Stranger still, a few years ago scientists discovered that unlike Earth’s polar lights, the intense auroras seen at Jupiter’s poles didn’t coordinate, meaning that they unexpectedly behaved independently of one another.

They also look very different too. For instance Jupiter’s polar aurora is often grouped into at least three structures, including a “swirl region” in the center, an “active region” of flares, bright spots, and arc-like structures on the duskside and a “dark region” located on the dawnside.

But why? Magnetic field lines on Earth resemble those produced by a bar magnet. If you placed a magnet at the centre of earth and oriented it along a south-north direction, some field lines would loop from one pole to the other, but the vast majority of field lines are open and extend thousands of kilometres into space where they join up with the magnetic field in the solar wind; the stream of electrically charged particles that emanate from the Sun.

As such, on Earth, auroras are visible only in a belt surrounding the magnetic poles, between 65 and 80 degrees latitude. Beyond this latitude, the auroral emission disappears because the magnetic field lines become open.

On Jupiter however, auroras exist poleward of the main auroral belt and those in the south are known to pulsate every 11 minutes; features that are typical of a ‘closed’ magnetic field, even though all planets with magnetic fields have both open and closed field components.

Astronomers were sure that the X-ray ‘colours’ of these auroras are triggered by electrically charged particles called ions crashing into Jupiter’s atmosphere, but had no idea how the ions were able to get to the atmosphere in the first place.

By matching computer simulations with observational data taken by XMM-Newton and Juno, a team led by Zhonghua Yao, at the Chinese Academy of Sciences, Beijing say they have the answer.

According to Yao and colleagues, magnetic field lines that are generated inside Jupiter and then stretch out millions of kilometres into space before turning back, are being struck directly by the ions of the solar wind.

But, instead of being repelled and sent back out into space, the ions are being trapped in Jupiter’s magnetic field.

When this happens the magnetic field gets compressed, which in turn heats up the ions.

This then triggers a phenomenon called electromagnetic ion cyclotron (EMIC) waves and the ions then ‘surf’ the EMIC eventually slamming into the planet’s atmosphere and triggering the X-ray aurora.

“What we see in the Juno data is this beautiful chain of events.
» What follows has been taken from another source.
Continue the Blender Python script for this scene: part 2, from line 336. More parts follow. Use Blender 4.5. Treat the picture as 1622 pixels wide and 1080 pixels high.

We see the compression happen, we see the EMIC wave triggered, we see the ions, and then we see a pulse of ions traveling along the field line. And then a few minutes later, XMM sees a burst of X-rays,” says William Dunn, Mullard Space Science Laboratory, University College London, who co-led the research.

Now that the process responsible for Jupiter’s X-ray auroras has been identified for the first time, it could be used to study the role of magnetic fields on other planets, and how they interact with the interplanetary medium around them say the team.

“This is a fundamental process that’s applicable to Saturn, Uranus, Neptune and probably exoplanets as well,” says Yao.

The result also highlights how similar the ion auroras that happen here on Earth are with those on Jupiter despite their visual differences, Yao and colleagues say.

In the case of Earth, the ion responsible for the auroras is a proton, which comes from a hydrogen atom, and the process is not energetic enough to create X-rays. Jupiter’s X-ray aurora on the other hand is fundamentally an ion aurora, although at much higher energy than the proton aurora on Earth, so the basic process is that same.

“It could be that EMIC waves play an important role in transferring energy from one place to another across the cosmos,” says William.

More will be learnt about the auroras and other aspects of Jupiter when ESA’s JUpiter ICy moons Explorer (JUICE) arrives at the gas giant by 2029. When settled in its orbit, JUICE will study the planet’s atmosphere, magnetosphere, and the effect that Jupiter’s four largest moons have on the auroras.